Data:
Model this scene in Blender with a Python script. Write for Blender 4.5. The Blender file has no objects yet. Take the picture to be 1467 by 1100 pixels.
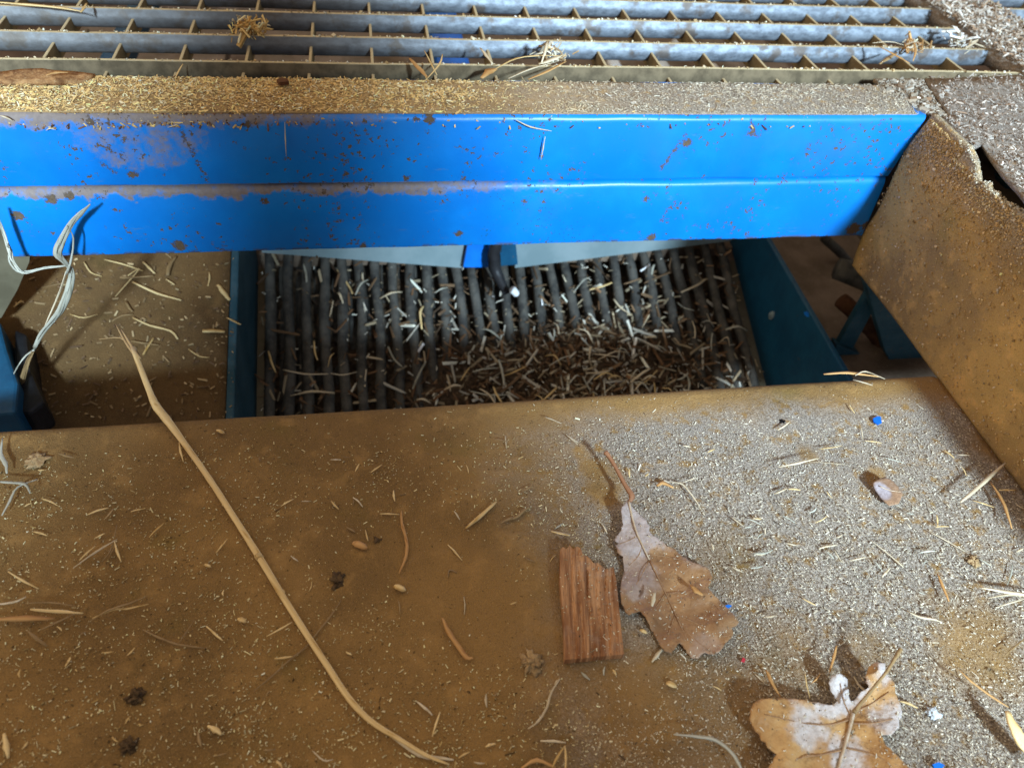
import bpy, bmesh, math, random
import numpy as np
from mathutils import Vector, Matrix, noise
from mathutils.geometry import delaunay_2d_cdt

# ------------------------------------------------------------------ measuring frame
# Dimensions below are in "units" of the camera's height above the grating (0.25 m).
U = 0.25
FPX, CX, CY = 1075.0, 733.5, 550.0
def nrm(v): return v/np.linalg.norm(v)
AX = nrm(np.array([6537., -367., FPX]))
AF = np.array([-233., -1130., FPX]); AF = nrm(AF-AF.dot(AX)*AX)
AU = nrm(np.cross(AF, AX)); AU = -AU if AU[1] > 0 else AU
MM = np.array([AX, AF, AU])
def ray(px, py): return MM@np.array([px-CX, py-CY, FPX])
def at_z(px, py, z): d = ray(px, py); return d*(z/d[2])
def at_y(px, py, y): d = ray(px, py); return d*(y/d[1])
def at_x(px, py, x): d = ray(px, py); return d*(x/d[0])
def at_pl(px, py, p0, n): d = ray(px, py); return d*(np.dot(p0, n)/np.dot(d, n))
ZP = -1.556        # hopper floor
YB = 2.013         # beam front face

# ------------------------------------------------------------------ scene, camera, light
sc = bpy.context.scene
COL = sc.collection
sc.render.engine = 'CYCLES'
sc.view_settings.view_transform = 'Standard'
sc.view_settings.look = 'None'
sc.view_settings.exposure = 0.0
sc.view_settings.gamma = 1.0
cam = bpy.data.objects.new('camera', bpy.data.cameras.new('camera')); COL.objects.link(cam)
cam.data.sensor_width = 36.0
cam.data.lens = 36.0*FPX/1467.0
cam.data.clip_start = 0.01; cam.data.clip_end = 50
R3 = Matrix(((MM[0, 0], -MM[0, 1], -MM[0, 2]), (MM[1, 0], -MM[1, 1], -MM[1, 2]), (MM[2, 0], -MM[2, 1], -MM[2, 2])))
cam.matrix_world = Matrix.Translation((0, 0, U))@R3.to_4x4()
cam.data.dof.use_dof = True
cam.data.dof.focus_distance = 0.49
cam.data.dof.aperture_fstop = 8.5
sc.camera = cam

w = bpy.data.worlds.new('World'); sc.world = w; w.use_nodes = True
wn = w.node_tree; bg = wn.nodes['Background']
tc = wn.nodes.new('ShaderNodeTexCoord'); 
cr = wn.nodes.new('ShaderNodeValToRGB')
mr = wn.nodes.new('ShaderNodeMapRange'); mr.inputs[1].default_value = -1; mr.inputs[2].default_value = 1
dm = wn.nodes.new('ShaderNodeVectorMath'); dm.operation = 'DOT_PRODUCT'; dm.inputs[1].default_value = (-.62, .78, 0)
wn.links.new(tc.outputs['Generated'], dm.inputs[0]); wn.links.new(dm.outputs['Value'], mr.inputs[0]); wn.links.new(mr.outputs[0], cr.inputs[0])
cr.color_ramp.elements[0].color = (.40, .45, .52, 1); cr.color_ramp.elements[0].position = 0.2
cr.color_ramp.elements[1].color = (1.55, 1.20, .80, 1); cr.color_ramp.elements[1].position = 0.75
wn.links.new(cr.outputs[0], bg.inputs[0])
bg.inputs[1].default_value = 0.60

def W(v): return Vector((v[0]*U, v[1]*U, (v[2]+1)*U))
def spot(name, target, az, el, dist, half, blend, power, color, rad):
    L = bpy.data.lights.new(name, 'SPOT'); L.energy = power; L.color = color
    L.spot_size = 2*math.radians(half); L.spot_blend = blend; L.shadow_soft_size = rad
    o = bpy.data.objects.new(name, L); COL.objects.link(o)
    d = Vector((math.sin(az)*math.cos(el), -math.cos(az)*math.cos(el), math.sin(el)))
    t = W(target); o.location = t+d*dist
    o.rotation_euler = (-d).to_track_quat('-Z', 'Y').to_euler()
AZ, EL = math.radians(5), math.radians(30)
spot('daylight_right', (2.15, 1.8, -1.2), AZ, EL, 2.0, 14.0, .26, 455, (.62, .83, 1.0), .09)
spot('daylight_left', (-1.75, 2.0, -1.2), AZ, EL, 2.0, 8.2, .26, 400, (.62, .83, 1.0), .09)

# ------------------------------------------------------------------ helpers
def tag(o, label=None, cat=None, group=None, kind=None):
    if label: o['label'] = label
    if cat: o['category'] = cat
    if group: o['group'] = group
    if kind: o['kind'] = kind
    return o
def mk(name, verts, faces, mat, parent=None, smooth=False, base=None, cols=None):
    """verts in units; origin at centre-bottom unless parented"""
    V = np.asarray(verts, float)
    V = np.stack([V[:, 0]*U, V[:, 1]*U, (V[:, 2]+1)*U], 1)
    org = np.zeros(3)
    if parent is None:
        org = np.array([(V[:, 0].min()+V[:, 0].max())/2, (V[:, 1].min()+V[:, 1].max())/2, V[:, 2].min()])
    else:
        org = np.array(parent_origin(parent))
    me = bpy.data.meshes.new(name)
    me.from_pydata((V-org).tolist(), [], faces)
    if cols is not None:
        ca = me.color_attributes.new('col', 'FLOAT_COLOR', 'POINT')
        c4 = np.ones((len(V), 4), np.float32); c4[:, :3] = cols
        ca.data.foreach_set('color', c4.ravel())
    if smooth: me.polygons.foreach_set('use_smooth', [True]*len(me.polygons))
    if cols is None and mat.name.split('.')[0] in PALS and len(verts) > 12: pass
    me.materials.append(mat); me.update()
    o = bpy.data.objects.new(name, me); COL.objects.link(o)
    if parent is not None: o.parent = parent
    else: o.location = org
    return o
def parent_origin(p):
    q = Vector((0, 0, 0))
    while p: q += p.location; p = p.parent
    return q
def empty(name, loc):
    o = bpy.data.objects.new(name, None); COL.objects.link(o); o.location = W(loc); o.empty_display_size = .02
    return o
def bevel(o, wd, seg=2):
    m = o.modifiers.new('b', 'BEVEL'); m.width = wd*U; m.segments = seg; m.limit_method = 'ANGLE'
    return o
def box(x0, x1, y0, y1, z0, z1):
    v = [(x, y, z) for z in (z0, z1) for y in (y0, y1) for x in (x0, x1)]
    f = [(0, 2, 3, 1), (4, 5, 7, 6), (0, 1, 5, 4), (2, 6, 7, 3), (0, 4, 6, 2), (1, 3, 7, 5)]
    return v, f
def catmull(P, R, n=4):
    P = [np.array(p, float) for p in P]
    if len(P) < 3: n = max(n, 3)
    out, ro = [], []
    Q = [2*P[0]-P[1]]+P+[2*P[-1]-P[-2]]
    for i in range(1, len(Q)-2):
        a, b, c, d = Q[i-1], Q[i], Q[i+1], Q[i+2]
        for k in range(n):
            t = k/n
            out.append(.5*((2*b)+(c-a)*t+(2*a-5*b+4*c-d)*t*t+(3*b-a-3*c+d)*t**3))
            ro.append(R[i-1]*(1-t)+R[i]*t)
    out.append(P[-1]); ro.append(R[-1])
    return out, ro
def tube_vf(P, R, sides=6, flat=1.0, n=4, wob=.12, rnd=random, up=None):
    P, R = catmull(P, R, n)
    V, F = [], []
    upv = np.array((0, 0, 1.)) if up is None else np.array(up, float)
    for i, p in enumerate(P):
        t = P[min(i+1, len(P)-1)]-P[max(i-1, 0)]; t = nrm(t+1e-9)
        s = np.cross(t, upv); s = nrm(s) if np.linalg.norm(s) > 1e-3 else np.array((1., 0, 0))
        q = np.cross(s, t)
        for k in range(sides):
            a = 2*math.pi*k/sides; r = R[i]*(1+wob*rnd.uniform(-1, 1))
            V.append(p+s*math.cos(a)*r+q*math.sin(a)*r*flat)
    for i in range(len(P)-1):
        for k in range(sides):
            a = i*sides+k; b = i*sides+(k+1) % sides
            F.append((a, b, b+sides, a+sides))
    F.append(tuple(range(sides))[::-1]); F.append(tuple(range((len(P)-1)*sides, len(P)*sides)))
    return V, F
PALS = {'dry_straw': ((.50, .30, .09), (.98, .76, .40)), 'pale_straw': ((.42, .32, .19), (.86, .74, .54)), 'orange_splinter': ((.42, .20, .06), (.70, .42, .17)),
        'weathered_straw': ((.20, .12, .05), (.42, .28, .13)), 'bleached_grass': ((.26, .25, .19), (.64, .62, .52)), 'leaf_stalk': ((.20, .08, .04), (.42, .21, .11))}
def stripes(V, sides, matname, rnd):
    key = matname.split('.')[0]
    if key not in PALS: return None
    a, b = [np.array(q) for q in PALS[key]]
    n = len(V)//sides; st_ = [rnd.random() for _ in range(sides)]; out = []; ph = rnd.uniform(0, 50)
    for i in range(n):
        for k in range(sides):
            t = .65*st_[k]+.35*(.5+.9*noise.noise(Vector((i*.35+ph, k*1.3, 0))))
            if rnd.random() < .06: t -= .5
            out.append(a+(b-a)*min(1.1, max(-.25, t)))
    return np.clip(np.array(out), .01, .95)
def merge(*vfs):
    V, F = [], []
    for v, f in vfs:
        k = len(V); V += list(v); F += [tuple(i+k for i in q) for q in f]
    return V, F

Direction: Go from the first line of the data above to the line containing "from mathutils.geometry import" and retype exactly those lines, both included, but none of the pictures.

Response below:
Model this scene in Blender with a Python script. Write for Blender 4.5. The Blender file has no objects yet. Take the picture to be 1467 by 1100 pixels.
import bpy, bmesh, math, random
import numpy as np
from mathutils import Vector, Matrix, noise
from mathutils.geometry import delaunay_2d_cdt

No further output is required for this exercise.